For years now, Windows 10’s Windows Subsystem for Linux has been making life easier for developers, sysadmins, and hobbyists who have one foot in the Windows world and one foot in the Linux world. But WSL, handy as it is, has been hobbled by several things it could not do. Installing WSL has never been as easy as it should be—and getting graphical apps to work has historically been possible but also a pain in the butt that required some fairly obscure third-party software.
Windows 11 finally fixes both of those problems. The Windows Subsystem for Linux isn’t perfect on Windows 11, but it’s a huge improvement over what came before.
Microsoft is doing a decent job making Windows a good platform for Linux system administrators, but is WSL really comparable to the real thing?
Making it easy to install is one thing, making the GUI part utilitarian is another kettle of fish altogether.
I understand the excitement if you are a dev who uses a very specific set of Linux GUI utilities, and that is even emphasised in the linked article. But for Joe Average perhaps the best feature is the ability to use the default shell utilities and keep the Windows system itself lean and clean. Gone are the days of finding a specific application port like GrepWin or other utils, just install WSL and get to work!
As a long time Linux admin, GUI support doesn’t really affect my workflow. I had a RHEL system on my desk (up to 2020 when I had a desk and cube) for at least 15 years. All I ever really used was terminator, a browser, and a handful of FOSS tools that are mostly ported to Windows and Mac anyway. Virt-viewer is a good point, that’s probably the only one that isn’t easy. I may not even be typical, but I use *very* few applications still, just need an editor, terminal, git, and browser for almost everything.
Once I stopped going into the office, I put WSL1 on my work Windows laptop and it was mostly fine even if the file system was slow. I even got to the point where I was using terminator + VcXsrv to use my same terminal, but it wasn’t fast and a little flakey. Since moved to Mac for work, and it’s not quite as convenient as a real Linux machine, but it’s close enough that I rarely get burned and 99% of the software I need is native in brew. (virt-manager/viewer is the only tough one that I run into).
WSLg is still pretty buggy. I had applications crash without any error messages, or fail to start second time. The plus is you don’t need to setup X server by yourself to run anything graphical. Once the problems will be ironed out it will be pretty usable.
Will Win 11 finally catch up with X11 (latest stable released 2012)?
https://en.wikipedia.org/wiki/X.Org_Server The latest stable of X11 implementation was 2018 and a new one is being worked on. The protocol and the software of X11 has two different release dates. X11 protocol has not been changed since 2012 but the software has changed a lot. Remember threaded input only comes in 2016 of the X Org Server.

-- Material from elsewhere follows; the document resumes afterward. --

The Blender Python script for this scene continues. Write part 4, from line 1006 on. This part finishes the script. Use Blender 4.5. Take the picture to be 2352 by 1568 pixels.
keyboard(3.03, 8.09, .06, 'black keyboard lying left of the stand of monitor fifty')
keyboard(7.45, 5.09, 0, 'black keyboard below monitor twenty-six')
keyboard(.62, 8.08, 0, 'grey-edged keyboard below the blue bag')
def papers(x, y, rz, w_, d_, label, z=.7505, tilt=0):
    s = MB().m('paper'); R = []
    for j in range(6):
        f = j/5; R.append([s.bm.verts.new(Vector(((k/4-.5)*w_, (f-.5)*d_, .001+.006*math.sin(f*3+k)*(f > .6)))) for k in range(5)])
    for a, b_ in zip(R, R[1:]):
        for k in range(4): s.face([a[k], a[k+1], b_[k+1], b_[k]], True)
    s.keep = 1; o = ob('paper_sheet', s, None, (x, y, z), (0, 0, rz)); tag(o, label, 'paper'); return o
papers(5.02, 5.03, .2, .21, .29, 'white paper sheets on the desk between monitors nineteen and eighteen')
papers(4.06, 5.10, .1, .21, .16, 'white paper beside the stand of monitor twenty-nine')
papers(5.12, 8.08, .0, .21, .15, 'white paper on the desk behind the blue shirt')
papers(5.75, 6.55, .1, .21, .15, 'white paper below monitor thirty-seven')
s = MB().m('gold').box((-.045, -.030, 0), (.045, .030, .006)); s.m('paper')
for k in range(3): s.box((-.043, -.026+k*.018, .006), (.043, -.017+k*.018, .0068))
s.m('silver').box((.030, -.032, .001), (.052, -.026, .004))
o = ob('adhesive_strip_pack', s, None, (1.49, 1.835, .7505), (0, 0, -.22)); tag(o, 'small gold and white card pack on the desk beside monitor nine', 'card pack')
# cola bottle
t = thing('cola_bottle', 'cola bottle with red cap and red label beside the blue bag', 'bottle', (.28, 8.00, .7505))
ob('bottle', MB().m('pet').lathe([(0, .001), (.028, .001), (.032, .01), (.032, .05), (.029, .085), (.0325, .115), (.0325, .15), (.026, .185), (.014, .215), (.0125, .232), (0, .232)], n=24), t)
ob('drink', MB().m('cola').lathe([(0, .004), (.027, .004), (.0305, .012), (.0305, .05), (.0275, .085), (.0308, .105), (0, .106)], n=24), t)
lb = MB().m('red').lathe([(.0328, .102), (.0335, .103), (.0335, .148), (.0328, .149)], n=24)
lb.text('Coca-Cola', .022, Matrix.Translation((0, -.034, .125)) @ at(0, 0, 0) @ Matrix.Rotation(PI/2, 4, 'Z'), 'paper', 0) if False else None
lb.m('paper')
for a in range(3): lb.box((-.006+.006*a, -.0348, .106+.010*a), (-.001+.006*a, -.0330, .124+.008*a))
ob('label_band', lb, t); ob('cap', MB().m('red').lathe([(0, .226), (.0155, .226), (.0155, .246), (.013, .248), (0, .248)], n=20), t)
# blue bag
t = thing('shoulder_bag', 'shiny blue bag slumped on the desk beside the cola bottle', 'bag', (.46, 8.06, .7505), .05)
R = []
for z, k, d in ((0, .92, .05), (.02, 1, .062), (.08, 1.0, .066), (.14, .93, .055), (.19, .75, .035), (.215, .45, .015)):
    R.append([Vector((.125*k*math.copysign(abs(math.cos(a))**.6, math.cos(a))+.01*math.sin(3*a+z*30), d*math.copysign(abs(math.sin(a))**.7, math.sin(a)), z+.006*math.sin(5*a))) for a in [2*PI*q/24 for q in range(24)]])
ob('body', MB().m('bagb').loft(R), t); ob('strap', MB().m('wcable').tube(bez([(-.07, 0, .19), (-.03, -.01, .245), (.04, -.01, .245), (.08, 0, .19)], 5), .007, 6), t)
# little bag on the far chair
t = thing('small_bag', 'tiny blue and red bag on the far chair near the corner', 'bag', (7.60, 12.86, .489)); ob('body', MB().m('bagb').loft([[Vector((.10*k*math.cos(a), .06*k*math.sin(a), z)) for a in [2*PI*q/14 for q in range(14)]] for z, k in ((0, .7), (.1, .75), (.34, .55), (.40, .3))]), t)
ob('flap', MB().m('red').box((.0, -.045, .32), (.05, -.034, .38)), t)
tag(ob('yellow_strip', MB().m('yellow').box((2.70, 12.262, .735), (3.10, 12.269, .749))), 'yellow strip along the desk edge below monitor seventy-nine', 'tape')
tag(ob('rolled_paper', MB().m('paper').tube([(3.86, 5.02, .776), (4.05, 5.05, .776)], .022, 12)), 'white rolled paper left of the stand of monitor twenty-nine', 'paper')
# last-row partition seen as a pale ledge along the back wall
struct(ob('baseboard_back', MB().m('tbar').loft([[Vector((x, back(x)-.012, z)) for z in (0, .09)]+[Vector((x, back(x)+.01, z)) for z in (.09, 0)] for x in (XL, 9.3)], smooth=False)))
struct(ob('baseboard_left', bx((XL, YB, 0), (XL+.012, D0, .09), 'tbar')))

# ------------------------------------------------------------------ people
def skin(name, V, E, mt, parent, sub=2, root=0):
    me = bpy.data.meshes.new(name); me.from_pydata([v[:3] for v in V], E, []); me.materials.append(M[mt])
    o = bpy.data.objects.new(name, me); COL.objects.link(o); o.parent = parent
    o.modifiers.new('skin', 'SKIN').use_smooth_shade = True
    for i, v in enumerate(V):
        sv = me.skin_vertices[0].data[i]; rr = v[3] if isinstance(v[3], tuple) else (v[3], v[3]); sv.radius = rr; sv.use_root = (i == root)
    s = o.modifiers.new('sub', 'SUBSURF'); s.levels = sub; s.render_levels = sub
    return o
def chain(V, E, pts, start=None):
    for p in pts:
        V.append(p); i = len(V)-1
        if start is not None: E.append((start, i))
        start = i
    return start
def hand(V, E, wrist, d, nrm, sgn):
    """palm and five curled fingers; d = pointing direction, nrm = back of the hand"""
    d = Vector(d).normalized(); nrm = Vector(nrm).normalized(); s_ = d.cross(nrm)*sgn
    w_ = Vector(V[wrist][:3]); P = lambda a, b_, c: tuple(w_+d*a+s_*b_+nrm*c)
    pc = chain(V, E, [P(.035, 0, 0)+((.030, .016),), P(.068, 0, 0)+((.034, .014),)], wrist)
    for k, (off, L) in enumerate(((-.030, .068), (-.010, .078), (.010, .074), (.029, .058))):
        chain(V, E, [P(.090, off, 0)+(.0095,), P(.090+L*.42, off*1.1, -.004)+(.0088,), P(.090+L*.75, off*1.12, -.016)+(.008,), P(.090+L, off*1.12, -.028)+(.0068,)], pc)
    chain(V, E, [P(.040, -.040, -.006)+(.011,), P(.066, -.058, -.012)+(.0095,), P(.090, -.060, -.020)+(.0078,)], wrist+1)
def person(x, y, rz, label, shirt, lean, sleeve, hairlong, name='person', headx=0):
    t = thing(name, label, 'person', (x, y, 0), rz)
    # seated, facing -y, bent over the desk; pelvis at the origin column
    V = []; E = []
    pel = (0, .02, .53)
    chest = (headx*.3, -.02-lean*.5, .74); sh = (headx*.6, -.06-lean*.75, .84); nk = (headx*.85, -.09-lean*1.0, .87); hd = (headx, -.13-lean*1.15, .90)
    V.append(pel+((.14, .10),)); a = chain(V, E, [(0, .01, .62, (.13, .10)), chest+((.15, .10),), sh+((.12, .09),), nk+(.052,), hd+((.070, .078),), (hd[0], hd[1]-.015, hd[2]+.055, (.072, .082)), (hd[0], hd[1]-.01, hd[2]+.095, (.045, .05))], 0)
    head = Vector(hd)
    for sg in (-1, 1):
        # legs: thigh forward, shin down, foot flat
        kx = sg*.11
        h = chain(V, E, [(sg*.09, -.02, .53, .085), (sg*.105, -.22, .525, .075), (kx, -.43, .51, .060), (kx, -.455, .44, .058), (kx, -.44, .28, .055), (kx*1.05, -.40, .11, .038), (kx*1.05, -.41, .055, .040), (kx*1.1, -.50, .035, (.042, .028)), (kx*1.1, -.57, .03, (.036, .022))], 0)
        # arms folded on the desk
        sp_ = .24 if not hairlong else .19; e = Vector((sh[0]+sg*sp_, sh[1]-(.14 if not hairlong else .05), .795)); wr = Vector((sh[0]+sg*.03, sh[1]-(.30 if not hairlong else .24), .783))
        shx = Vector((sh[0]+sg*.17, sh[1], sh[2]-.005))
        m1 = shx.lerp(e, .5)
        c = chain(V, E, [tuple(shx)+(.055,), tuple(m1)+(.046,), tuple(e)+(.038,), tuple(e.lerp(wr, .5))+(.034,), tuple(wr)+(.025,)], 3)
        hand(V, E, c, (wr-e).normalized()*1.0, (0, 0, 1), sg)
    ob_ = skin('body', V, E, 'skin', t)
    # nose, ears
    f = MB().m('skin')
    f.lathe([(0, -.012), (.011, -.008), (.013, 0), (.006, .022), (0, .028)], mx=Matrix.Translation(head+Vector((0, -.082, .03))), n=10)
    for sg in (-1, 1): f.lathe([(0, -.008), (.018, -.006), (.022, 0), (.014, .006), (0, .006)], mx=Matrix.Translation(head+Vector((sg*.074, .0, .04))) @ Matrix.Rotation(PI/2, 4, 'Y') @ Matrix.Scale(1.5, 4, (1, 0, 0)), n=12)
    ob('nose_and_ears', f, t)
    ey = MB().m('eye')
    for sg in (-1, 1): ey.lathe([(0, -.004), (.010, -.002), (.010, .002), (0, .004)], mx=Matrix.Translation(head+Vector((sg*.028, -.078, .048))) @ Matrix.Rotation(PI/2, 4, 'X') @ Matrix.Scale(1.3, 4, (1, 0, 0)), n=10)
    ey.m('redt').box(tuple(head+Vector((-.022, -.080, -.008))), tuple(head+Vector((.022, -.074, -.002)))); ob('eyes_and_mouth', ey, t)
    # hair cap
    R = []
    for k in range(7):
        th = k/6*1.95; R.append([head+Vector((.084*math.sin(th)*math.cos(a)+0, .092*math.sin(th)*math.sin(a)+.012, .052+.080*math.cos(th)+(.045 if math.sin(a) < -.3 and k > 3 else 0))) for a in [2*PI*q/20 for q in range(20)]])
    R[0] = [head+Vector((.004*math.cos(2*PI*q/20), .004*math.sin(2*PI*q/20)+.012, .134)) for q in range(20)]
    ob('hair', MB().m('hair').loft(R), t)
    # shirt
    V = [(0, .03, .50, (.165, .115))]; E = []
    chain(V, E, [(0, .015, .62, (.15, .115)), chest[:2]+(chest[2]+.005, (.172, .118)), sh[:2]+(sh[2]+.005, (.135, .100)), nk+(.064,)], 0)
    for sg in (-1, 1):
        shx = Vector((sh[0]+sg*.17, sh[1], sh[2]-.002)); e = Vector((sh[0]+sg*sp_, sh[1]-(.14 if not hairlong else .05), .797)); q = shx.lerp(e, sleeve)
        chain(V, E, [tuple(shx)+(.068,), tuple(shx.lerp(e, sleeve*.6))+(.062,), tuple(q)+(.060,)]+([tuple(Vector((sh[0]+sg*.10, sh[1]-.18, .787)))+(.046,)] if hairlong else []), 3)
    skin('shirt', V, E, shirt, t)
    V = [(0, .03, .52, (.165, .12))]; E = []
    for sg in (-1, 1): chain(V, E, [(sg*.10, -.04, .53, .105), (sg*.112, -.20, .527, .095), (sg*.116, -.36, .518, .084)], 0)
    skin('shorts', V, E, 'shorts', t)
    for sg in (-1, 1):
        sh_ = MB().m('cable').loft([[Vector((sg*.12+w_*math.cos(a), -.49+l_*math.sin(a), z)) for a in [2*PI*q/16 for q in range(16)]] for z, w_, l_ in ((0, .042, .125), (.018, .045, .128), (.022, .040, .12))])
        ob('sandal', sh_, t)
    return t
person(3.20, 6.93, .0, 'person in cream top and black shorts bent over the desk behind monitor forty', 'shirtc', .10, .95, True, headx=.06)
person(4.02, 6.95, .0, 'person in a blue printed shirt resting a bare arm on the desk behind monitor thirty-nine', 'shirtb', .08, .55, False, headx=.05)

A lot put into the X11 protocol before being implemented in software.
> is WSL really comparable to the real thing?
It depends on what “comparable” means. And it doesn’t need to be comparable to be useful, anyway.
For me (a “regular” user, not a sysadmin), WSL already means that I no more have a dedicated Linux partition. I used to have a dual boot with Mint, but at some point I realised I was booting it only to update it and nothing else, WSL gives me all the linux-y things I want, which is basically CLI tools. I’ve yet to come across a Linux-only GUI software that I’m missing on W10.
Why use Linux on windows while you can use Linux by itself, it’s something I really have difficulties to understand.
Zoyzou,
It doesn’t make sense if you’re a linux user already, but it can make sense if you’re a windows user. Linux is fairly dominant for a lot of systems & back end development, despite this some people including devs still prefer running a windows desktop.
I use WSL only because of corporate policies wondering let me use a real Linux. Otherwise tgere is no point in it.
imho Linux should provide an OS/2 style wrapper for Windows or a WSL 1 equivalent for Windows while continuing to backfill with the Wine project. Virtualisation is okay but can be a bit hit and miss with graphics drivers so not as performant as it could be.
Microsoft obviously read the book on positioning by Jack Trout. WSL is nothing special in itself but what it does is nip in the bud anyone saying “We need a Linux desktop of that” or idle curiousity. You will find people who may have argued a use case for Linux or who may have taken an interrest won’t because management said nor it took too much energy and why bother when it’s baked into Windows. You may also find nudges to development where people run it past WSL first so Linux tools become more conformant with the Windows environment than the native environment. In short this is a slow burn desktop Linux killer.
this is exactly why WSL has been made: a slow burn desktop GNU/Linux killer.